A trip to the Albufera marsh to see where paella rice comes from is a very worthwhile one. It takes about 30 minutes to drive there. The marsh is notable for its silence and thin, crisscrossing canals, punctured on occasion by a farm’s tower or silo. One thin road crosses the marsh, cars needing to give way to oncoming traffic at its small, steep bridges. Rare birds, such as the Black-winged stilt, pause here after flying over from Africa, and its village and towns, all on its outskirts, are seldom visited and maintain many traditional ways. Sollana is a small town that makes an interesting stop. Its neat central square and outlying streets hold a running-of-the-bulls festival in late August that is similar but not as grandiose as its more famous cousin in Pamplona, 250 miles to the north. I went there on two consecutive days, having decided I liked the place. On the second evening of the event, several bulls were led into the square, where the village’s Young Turks showed their daring by taunting the bulls and jumping out of the way of their sharpened horns. Crowds—nearly all locals—cheered from the temporary stands that had been built around the square’s edge. One athletic youth leapfrogged a charging bull, while holding a blazing torch in his hand. That was impressive and something that I did not need to remind myself never to try, and certainly not after reading that, during this year festival, a 26-year-old man was gored fatally.

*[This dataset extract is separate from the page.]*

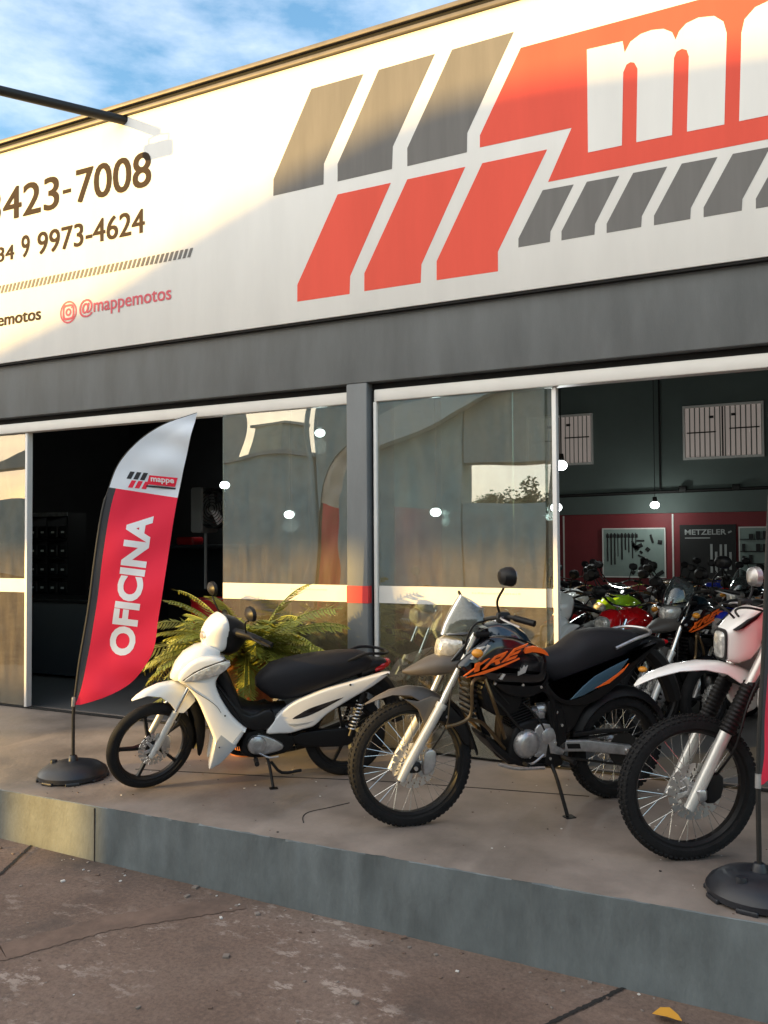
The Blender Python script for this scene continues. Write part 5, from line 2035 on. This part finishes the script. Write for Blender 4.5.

The older residents did not come to the square, but rather set up tables and chairs outside their homes and ate paella. “Fa frett,” one woman said to us, complaining about the cold. In Spanish, that phrase would have been “hace frio”; in Italian, “fa freddo.” “Fa fret” therefore seemed more Italian that it did Spanish, a remnant that harks back to the days when Catalans and their language ruled over Sardinia in Italy, Corsica in France and other non-Spanish areas farther to the east. It was pleasant to hear this snippet of an uncommon language, and I now use it with the friends I was there with, instead of Spanish or English, smiling at the memory of its origins.
A small church stands out of the Albufera at La Muntanyeta dels Sants, but there is little else apart from peace and beauty on the route north from Sollana back to Valencia until you reach another small town, El Palmar. Its long, main street contains at least a dozen places to eat paella and sits beside the marsh’s sole lagoon. Boat trips can be planned that take you to see its wildlife and traditional houses, which now are fast disappearing. A few can be seen from the side of the beach road between El Saler, where Valencianos come to bathe in the sun, and El Palmar.
Finally, do not leave Valencia without trying its signature drink, horchata, or orxata in Valenciano. This drink served chilled is made from tiger nuts, which are not nuts at all, but a root, a tuber introduced to south Spain from Egypt by the Moors who invaded Spain in the ninth century and inhabited it until 1492 when they were expelled by the Spanish king and queen, Ferdinand and Isabella. The drink does taste nutty. It also contains milk, cinnamon, sugar and vanilla and is superior, to my mind, than the similar but sweeter rice-based horchata sold in Mexico and many U.S. cities in which Mexicans have settled. It is perfect with a sandwich containing jamón ibérica de bellota, the most sought-after Spanish ham that is made from pigs who eat exclusively acorns (bellotas in Spanish). A pretty story, perhaps myth, surrounds the drink’s name. The one mostly told is how a young girl from Valencia served the drink—which locals also called chufa—to the Spanish king James I. She told him, “this milk is called chufa,” to which the king replied in Valencian, “Aixo no es llet, aixo es or, xata,” or in English, “This is not milk, this is gold, cutie.” A nice tale to remember during lunch.